When will the reckoning occur? It is impossible to say, but it will occur when the funding bubble bursts, and companies are forced to once again fund themselves from operating cash flow. Much as in the dot.com bust, there will likely be widespread bankruptcies at this point, along with disillusionment and a much-overdue questioning of many now widely-held assumptions. Once again, we will probably be reminded that the old rules do still do apply after all, and that this time wasn't different.

What will be the tipping point? In my opinion, it will be the point where the pace of cumulative losses across the upstart tech ecosystem starts to exceed the pace of new upstream fund raisings into tech/VC funds, as well as in the public IPO market. The reverse has been true in recent years - the pace of fund raising has exceeded cumulative Unicorn operating losses - with a major contributor being Softbank's outrageously-sized US$100bn 'Vision' Fund. Incredibly, Softbank has already blown through the majority (US$85bn) of this funding in only two years, and its deal-making spree has been a meaningful contributor to squeezing Unicorn valuations sharply higher at a time when other VC fund raising has also been active. Softbank et al's epic fundraising and investment splurge has absorbed all of the Unicorns' underlying losses, and then some.

But the pace of operating losses continues to mushroom, and Softbank is now running out of money. As a result, Softbank is currently trying to hastily prepare a second US$100bn Vision Fund to keep the house of cards intact. Time will tell whether they succeed. The pace of IPO activity has also hastened, which suggests that even the flush private VC funding market is starting to struggle to keep pace with the rate of underlying losses its needs to fund, so it is starting to tap the public market.
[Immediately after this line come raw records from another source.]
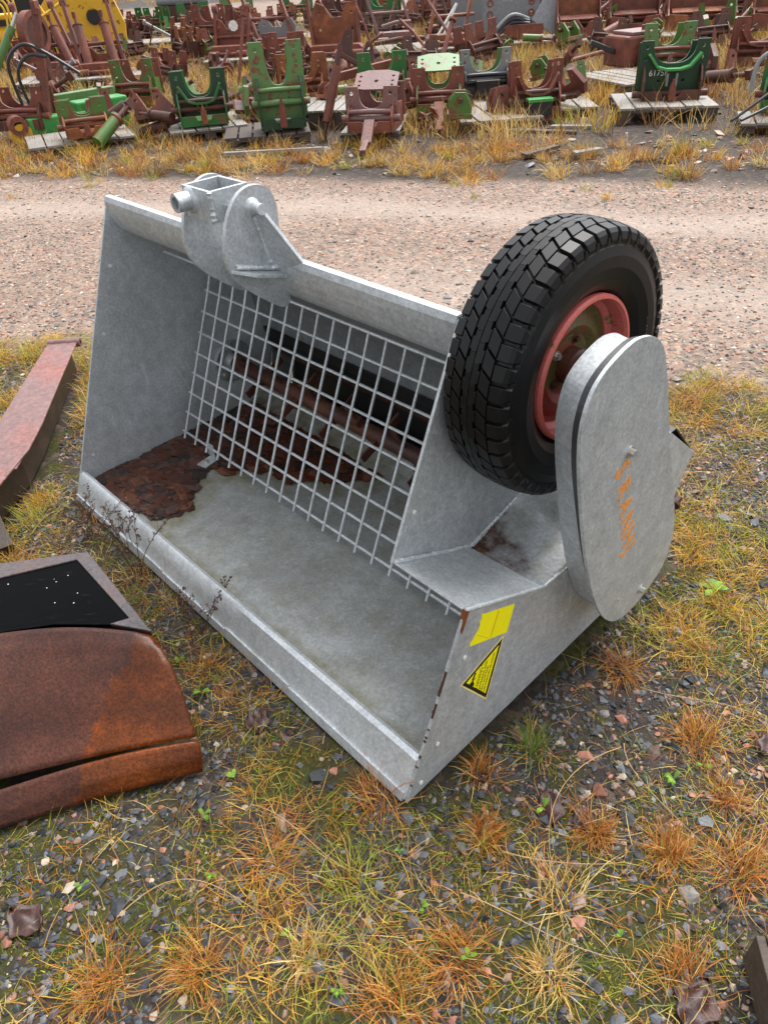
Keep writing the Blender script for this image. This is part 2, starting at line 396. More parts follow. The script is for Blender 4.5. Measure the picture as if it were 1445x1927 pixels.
# ------------------------------------------------------------ galvanised bedding bucket
mach = thing('bedding_bucket', 'galvanised steel bedding bucket with wire grid, black tyre and chain case, standing on the ground', 'bucket attachment', (OX, OY, 0), atan2(-.758, .652))
WL = -1.727; U1 = -.215
drum = [(.742+.193*cos(radians(a)), .268+.193*sin(radians(a))) for a in range(-90, 12, 12)]
pan_ = drum[:5]
left = [(0, 0), (.044, .092), (.413, .960), (.455, .962), (.88, .508), (.912, .355), (.936, .24)] + drum[::-1][1:] + [(.60, .052)]
MB().prism(left, WL-.004, WL+.004).build('side_plate', 'galv_wall', mach, bevel=.0012)
MB().bar((WL+.0045, .50, .345), (WL+.0045, .545, .215), .0016, .0006, up=(1, 0, 0)).build('scratch', 'white', mach)
right = [(.192, .473), (.408, .963), (.455, .965), (.88, .508), (.936, .30), (.90, .14), (.742, .075), (.60, .075), (.447, .30)]
MB().prism(right, U1-.004, U1+.004).build('side_plate', 'galv', mach, bevel=.0012)
low = [(0, -.002), (.192, .473), (.462, .354), (.60, .352), (.80, .46), (.95, .55), (1.116, .413), (1.06, .306), (1.0, .075), (.734, .052)]
MB().prism(low, -.004, .004).build('lower_side_plate', 'galv', mach, bevel=.0012)
# floor with the lip; the floor carries stain attributes (algae along the lip and round the litter)
fp = [(.078, .046), (.20, .053), (.40, .060), (.60, .068), (.66, .070)]+pan_
def finesheet(prof, x0, x1, step=.02):
    pts = []
    for i in range(len(prof)-1):
        a, b_ = np.array(prof[i]), np.array(prof[i+1]); n = max(1, int(np.linalg.norm(b_-a)/step))
        pts += [a+(b_-a)*j/n for j in range(n)]
    pts.append(np.array(prof[-1])); pts = np.array(pts); nx = int(abs(x1-x0)/step)
    X_ = np.linspace(x0, x1, nx+1); V = np.array([[x, p[0], p[1]] for x in X_ for p in pts]); n = len(pts)
    I = (np.arange(nx)[:, None]*n+np.arange(n-1)[None]).ravel()
    return V, np.stack([I, I+n, I+n+1, I+1], 1)
def litter_edge(x, y):   # >0 inside the litter; outline traced on the floor plane
    pts = [(-1.72, .085), (-1.34, .10), (-1.30, .17), (-1.335, .255), (-1.43, .33), (-1.455, .40), (-1.36, .48), (-1.24, .565), (-1.08, .60), (-1.0, .69), (-.93, .76), (-1.2, .80), (-1.72, .83)]
    x = np.asarray(x)+(fbm(np.asarray(x)*14, np.asarray(y)*14)-.5)*.11; y = np.asarray(y)+(fbm(x*15+5, np.asarray(y)*15)-.5)*.09
    ins = np.zeros(x.shape, bool); d = np.full(x.shape, 9.)
    for i in range(len(pts)):
        (ax, ay), (bx, by) = pts[i], pts[(i+1) % len(pts)]
        c = ((ay > y) != (by > y)) & (x < (bx-ax)*(y-ay)/((by-ay) if by != ay else 1e-9)+ax); ins ^= c
        tt = np.clip(((x-ax)*(bx-ax)+(y-ay)*(by-ay))/((bx-ax)**2+(by-ay)**2), 0, 1)
        d = np.minimum(d, np.hypot(x-ax-tt*(bx-ax), y-ay-tt*(by-ay)))
    return np.where(ins, d, -d)
V, F = finesheet(fp, WL+.004, -.004, .0125)
fo = npmesh('floor_plate', V, F, 'galv_floor', parent=mach)
le = litter_edge(V[:, 0], V[:, 1])
alg = .85*np.clip(sstep(-.12, -.0, le)*.95+sstep(.035, .0, V[:, 1]-.083)*.95+.55*sstep(.03, 0, -1.723-V[:, 0]+.02)+.22*sstep(.55, .8, V[:, 1])*sstep(.4, .6, fbm(V[:, 0]*4, V[:, 1]*4)), 0, 1)
a = fo.data.color_attributes.new('stain', 'FLOAT_COLOR', 'POINT')
a.data.foreach_set('color', np.stack([alg, .5*sstep(-.03, .02, le), 0*alg, 0*alg+1], 1).astype(np.float32).ravel())
sol = fo.modifiers.new('thick', 'SOLIDIFY'); sol.thickness = .005; sol.offset = -1
MB().sheet([(.004, .004), (.030, .052), (.044, .086), (.052, .091), (.060, .086), (.068, .060), (.078, .047)], WL+.004, -.004, -.004,
           [(.004, .004), (.030, .060), (.047, .108), (.055, .113), (.063, .107), (.070, .070), (.078, .047)], 24).build('lip', 'galv_bright', mach, smooth=True)
ce = MB(); x = WL+.004
for i, (wd, k) in enumerate([(.40, .016), (.22, .020), (.36, .017), (.30, .021), (.435, .018)]):
    y0, z0 = -.005, -.003
    ce.prism([(y0, z0), (y0+.006, z0-.003), (y0+k*.62+.004, z0+k*1.25), (y0+k*.62-.003, z0+k*1.25+.004)], x, x+wd-.0015); x += wd
ce.build('cutting_edge', 'galv_bright', mach, bevel=.001)
MB().sheet([(.426, .960), (.424, .966), (.412, .966), (.4095, .955), (.4100, .938), (.4125, .918), (.418, .898), (.427, .880), (.440, .865), (.455, .858)], WL+.004, U1-.004, .006).build('top_beam', 'galv', mach, smooth=radians(70))
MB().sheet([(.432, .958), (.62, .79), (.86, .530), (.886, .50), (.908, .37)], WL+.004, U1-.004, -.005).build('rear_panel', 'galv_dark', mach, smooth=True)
MB().sheet([(.902, .378), (.916, .335), (.920, .292)], WL+.03, U1-.006, .007).build('rubber_flap', 'flap', mach)
MB().sheet([(.892, .52), (1.0, .53), (1.11, .418), (1.055, .30), (1.0, .02)], WL+.004, -.006, -.005).build('rear_hood', 'flap', mach)  # black colour stands in for the shade inside the hood
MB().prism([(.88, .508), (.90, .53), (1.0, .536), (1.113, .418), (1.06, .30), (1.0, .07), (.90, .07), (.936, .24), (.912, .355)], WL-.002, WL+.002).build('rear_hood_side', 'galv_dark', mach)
MB().tube([(WL+.01, .962, .262), (U1-.01, .962, .262)], .022, 10).build('rear_bar', 'rust_dark', mach, smooth=True)
# ledge beside the tyre
MB().add([(U1+.004, .195, .475), (.004, .192, .475), (.004, .462, .356), (U1+.004, .447, .364),
          (U1+.004, .195, .470), (.004, .192, .470), (.004, .462, .351), (U1+.004, .447, .359)],
         [(0, 1, 2, 3), (7, 6, 5, 4), (0, 4, 5, 1), (1, 5, 6, 2), (2, 6, 7, 3), (3, 7, 4, 0)]).build('ledge_plate', 'galv', mach, bevel=.0012)
V = []; F = []
nu, nv = 22, 26
for i in range(nu+1):
    for j in range(nv+1):
        u = i/nu; v = j/nv; x = U1+.004+(-U1)*u
        A = Vector((.447+.015*u, .364-.008*u)); B = Vector((.640-.03*u, .420-.058*u)); Cc = Vector((.83, .53-.05*u))
        q = A.lerp(B, v*2) if v < .5 else B.lerp(Cc, v*2-1)
        V.append((x, q.x, q.y+.010*sin(pi*min(1, v))))
V = np.array(V); I = np.array([i*(nv+1)+j for i in range(nu) for j in range(nv)]); F = np.stack([I, I+nv+1, I+nv+2, I+1], 1)
lp = npmesh('wheel_well_plate', V, F, 'galv_stain', parent=mach)
a = lp.data.color_attributes.new('stain', 'FLOAT_COLOR', 'POINT')
du = np.repeat(np.arange(nu+1)/nu, nv+1); dv = np.tile(np.arange(nv+1)/nv, nu+1)
nz = fbm(du*6+3, dv*9); rs = np.clip(sstep(.20, .10, dv-.22*(1-du)**2+.06+(nz-.5)*.35)*(1-sstep(.6, .95, du)), 0, 1)
a.data.foreach_set('color', np.stack([.45*sstep(.4, .7, nz), rs*1.0, 0*nz, 0*nz+1], 1).astype(np.float32).ravel())
lp.data.polygons.foreach_set('use_smooth', [True]*len(lp.data.polygons))
sol = lp.modifiers.new('thick', 'SOLIDIFY'); sol.thickness = .005; sol.offset = -1
wb = MB(); wb.bead((U1+.008, .20, .476), (U1+.008, .446, .368), .0055); wb.bead((U1+.008, .449, .367), (U1+.008, .64, .425), .0055)
wb.bead((.002, .195, .475), (.002, .462, .357), .0045); wb.bead((.002, .463, .357), (.002, .60, .362), .0045)
wb.build('weld_seam', 'galv_bright', mach, smooth=True)
# rust where the zinc is gone
MB().prism([(.176, .430), (.192, .476), (.203, .470), (.190, .440), (.180, .418)], -.0052, .0054).build('rusty_corner', 'rust_hot', mach)
rr = random.Random(4)
for k in range(13):
    f = .12+.78*(k/16)**.8+rr.uniform(-.04, .04); y, z = .192*f, .473*f; l = rr.choice((.002, .003, .004, .005, .012, .018))
    MB().prism([(y-.0004-.4*l, z-l), (y+.0012-.4*l, z-l*.8), (y+.0012+.4*l, z+l), (y-.0004+.4*l, z+l)], -.0035+rr.uniform(0, .002), .0043).build('paint_chip', 'rust_dark', mach)
# holes and small marks on the side plates: bolts through them
bo = [(-1.7225, .364, .760, 1), (-1.7225, .276, .551, 1), (-1.7225, .107, .141, 1), (-.2105, .264, .576, 1), (.0045, .190, .339, 1), (.0045, .102, .123, 1), (.0045, .046, .034, 1)]
for x, y, z, d in bo:
    MB().tube([(x, y, z), (x+.0025, y, z)], .0055, 14).build('bolt_hole_plug', 'white', mach, smooth=True)
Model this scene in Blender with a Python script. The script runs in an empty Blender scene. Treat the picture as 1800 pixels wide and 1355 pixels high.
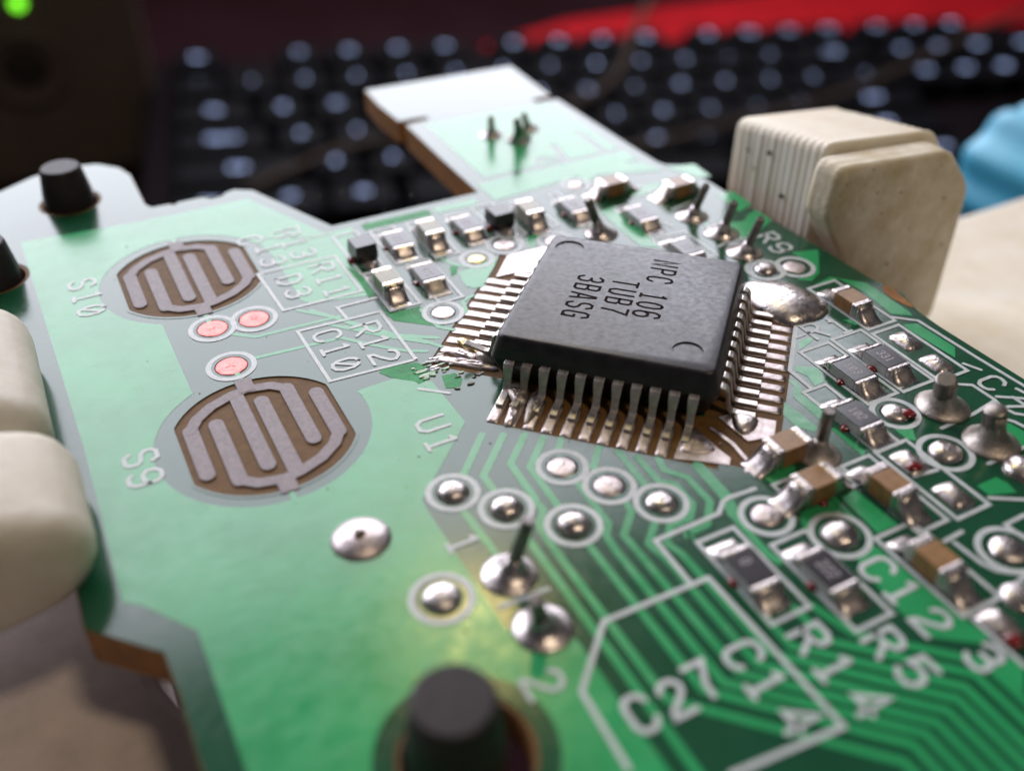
import bpy, bmesh, math, random
from mathutils import Vector, Matrix
random.seed(7)
R_ = math.radians
# Unit: 1 blender unit = 1 mm.  Board frame: X right along the board, Y away, Z up; board surface z = 0.
sc = bpy.context.scene
COL = sc.collection

# ------------------------------------------------------------------ camera
cam = bpy.data.cameras.new('camera'); cam_o = bpy.data.objects.new('camera', cam); COL.objects.link(cam_o)
CAMROWS = [[0.88713, 0.281174, -0.365981, 0.0], [-0.46152, 0.539893, -0.703928, 0.0], [-0.000336, 0.793383, 0.608723, 25.842763], [0.0, 0.0, 0.0, 1.0]]
cam_o.matrix_world = Matrix(CAMROWS)
cam.sensor_fit = 'HORIZONTAL'; cam.sensor_width = 360.0; cam.lens = 336.923
cam.clip_start = 0.5; cam.clip_end = 6000
cam.dof.use_dof = True; cam.dof.focus_distance = 43.6; cam.dof.aperture_fstop = 0.30
cam.dof.aperture_blades = 0
sc.camera = cam_o

# ------------------------------------------------------------------ world, lamps, exposure
w = bpy.data.worlds.new('World'); sc.world = w; w.use_nodes = True
bg = w.node_tree.nodes['Background']; bg.inputs[0].default_value = (0.95, 0.92, 1.0, 1); bg.inputs[1].default_value = 0.065
def area(name, target, az, el, dist, sx, sy, radiance, col):
    L = bpy.data.lights.new(name, 'AREA'); L.shape = 'RECTANGLE'; L.size = sx; L.size_y = sy
    L.energy = 4*radiance*math.pi*sx*sy; L.color = col
    o = bpy.data.objects.new(name, L); COL.objects.link(o)
    d = Vector((math.sin(R_(az))*math.cos(R_(el)), math.cos(R_(az))*math.cos(R_(el)), math.sin(R_(el))))
    o.location = Vector(target)+d*dist
    o.rotation_euler = (-d).to_track_quat('-Z', 'Y').to_euler()
    return o
area('window_light', (18,35,0), 4, 30, 470, 820, 340, 1.65, (0.90,0.90,1.0))
area('ceiling_lamp', (18,30,0), 160, 62, 700, 70, 70, 20, (1.0,0.82,0.60))
area('warm_lamp', (8.6,18.6,0), 23.8, 51.5, 800, 60, 40, 16.0, (1.0,0.80,0.30))
vs = sc.view_settings; vs.view_transform = 'Standard'; vs.look = 'None'; vs.exposure = 0; vs.gamma = 1; vs.use_curve_mapping = False
sc.render.film_transparent = False
try:
    sc.cycles.use_denoising = True; sc.cycles.denoiser = 'OPENIMAGEDENOISE'
except Exception: pass
sc.cycles.max_bounces = 8

# ------------------------------------------------------------------ materials
def mat(name, base, rough=.5, metal=0, spec=.5, var=None, vscale=1.0, bump=0, bscale=8.0, bdist=.02, rvar=0, emit=None, es=0, coat=0, sss=0, scuff=0, detail=4):
    m = bpy.data.materials.new(name); m.use_nodes = True; nt = m.node_tree; b = nt.nodes['Principled BSDF']
    def setin(k, v):
        if k in b.inputs: b.inputs[k].default_value = v
    setin('Base Color', (*base,1)); setin('Roughness', rough); setin('Metallic', metal); setin('Specular IOR Level', spec)
    if coat: setin('Coat Weight', coat); setin('Coat Roughness', .08)
    if sss: setin('Subsurface Weight', sss); setin('Subsurface Radius', (1.2,1.0,.7)); setin('Subsurface Scale', 1.0)
    if emit: setin('Emission Color', (*emit,1)); setin('Emission Strength', es)
    tc = nt.nodes.new('ShaderNodeTexCoord')
    if var:
        n = nt.nodes.new('ShaderNodeTexNoise'); n.inputs['Scale'].default_value = vscale; n.inputs['Detail'].default_value = detail; n.inputs['Roughness'].default_value = .65
        nt.links.new(tc.outputs['Object'], n.inputs['Vector'])
        r = nt.nodes.new('ShaderNodeValToRGB'); r.color_ramp.elements[0].position = .35; r.color_ramp.elements[1].position = .68
        r.color_ramp.elements[0].color = (*base,1); r.color_ramp.elements[1].color = (*var,1)
        nt.links.new(n.outputs['Fac'], r.inputs['Fac']); nt.links.new(r.outputs['Color'], b.inputs['Base Color'])
    if rvar:
        n = nt.nodes.new('ShaderNodeTexNoise'); n.inputs['Scale'].default_value = bscale*.45; n.inputs['Detail'].default_value = 5
        nt.links.new(tc.outputs['Object'], n.inputs['Vector'])
        mr = nt.nodes.new('ShaderNodeMapRange'); mr.inputs[1].default_value = .3; mr.inputs[2].default_value = .75; mr.inputs[3].default_value = rough; mr.inputs[4].default_value = rough+rvar
        nt.links.new(n.outputs['Fac'], mr.inputs[0]); nt.links.new(mr.outputs[0], b.inputs['Roughness'])
    if bump:
        n = nt.nodes.new('ShaderNodeTexNoise'); n.inputs['Scale'].default_value = bscale; n.inputs['Detail'].default_value = 6; n.inputs['Roughness'].default_value = .6
        nt.links.new(tc.outputs['Object'], n.inputs['Vector'])
        bp = nt.nodes.new('ShaderNodeBump'); bp.inputs['Strength'].default_value = bump; bp.inputs['Distance'].default_value = bdist
        nt.links.new(n.outputs['Fac'], bp.inputs['Height']); nt.links.new(bp.outputs['Normal'], b.inputs['Normal'])
        last = bp
        for k in range(2 if scuff else 0):
            mp = nt.nodes.new('ShaderNodeMapping'); mp.inputs['Rotation'].default_value = (0,0,(.5,-.9)[k]); mp.inputs['Scale'].default_value = (.25,9,1)
            nt.links.new(tc.outputs['Object'], mp.inputs['Vector'])
            n2 = nt.nodes.new('ShaderNodeTexNoise'); n2.inputs['Scale'].default_value = 1.0; n2.inputs['Detail'].default_value = 3; nt.links.new(mp.outputs['Vector'], n2.inputs['Vector'])
            rp = nt.nodes.new('ShaderNodeValToRGB'); rp.color_ramp.elements[0].position = .66; rp.color_ramp.elements[1].position = .72
            nt.links.new(n2.outputs['Fac'], rp.inputs['Fac'])
            b2 = nt.nodes.new('ShaderNodeBump'); b2.invert = True; b2.inputs['Strength'].default_value = scuff; b2.inputs['Distance'].default_value = .02
            nt.links.new(rp.outputs['Color'], b2.inputs['Height']); nt.links.new(last.outputs['Normal'], b2.inputs['Normal']); nt.links.new(b2.outputs['Normal'], b.inputs['Normal']); last = b2
    return m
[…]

It remains to be seen how long the music will keep playing. However, as the amount of aggregate upstart losses grows (which must happen if all this VC funding is to be absorbed), at some point the equilibrium point will be reached where the pace of fund-raising falls short of these aggregate losses. This could occur, for e.g., if Softbank is less successful with its Vision Fund 2 fund raising than it hopes, and/or more high-profile IPO failures such as Lyft/Uber sour the market's appetite for Unicorn IPOs to the point where meaningful negative marks need to be taken by VC funds when they monetise their investments via IPO (notable also is that the listing of Uber et al will now expose a growing share of the Vision Fund's investments to potentially significant mark-to-market losses, impairing its ability to manufacturing paper gains by funding - sometimes as the sole bidder - up-rounds in its investees). At this point, capital will become scarce and Unicorn valuations will start to fall, as loss-making enterprises compete for scarce funding to keep the lights on.

This will result in negative valuation marks being taken by VC funds/the Vision Fund, which will then in turn sharply dampen the appetite for investors to tip more more money to these funds (high apparent returns and 'low volatility' have been their chief attractions, particularly as pension funds, insurance companies, etc, try to replace lost income from falling bond yields with the illusory high returns/low volatility provided by private equity/VC vehicles - another disaster in the funded status of these investors' long-tailed obligations that is waiting to happen). The whole ecosystem will then start to quickly unravel, and an epic bust likely awaits the sector (my prediction is that investors in the Vision Fund(s) will ultimately lose the majority of their investment, and Masayoshi Son will no longer be seen as a visionary, but instead as a poster-child for this cycle's utterly irrational excesses).

It remains to be seen when this happens, and what the broader macro implications are (i.e. if it's enough to generate a recession in the US), but it certainly promises to be interesting.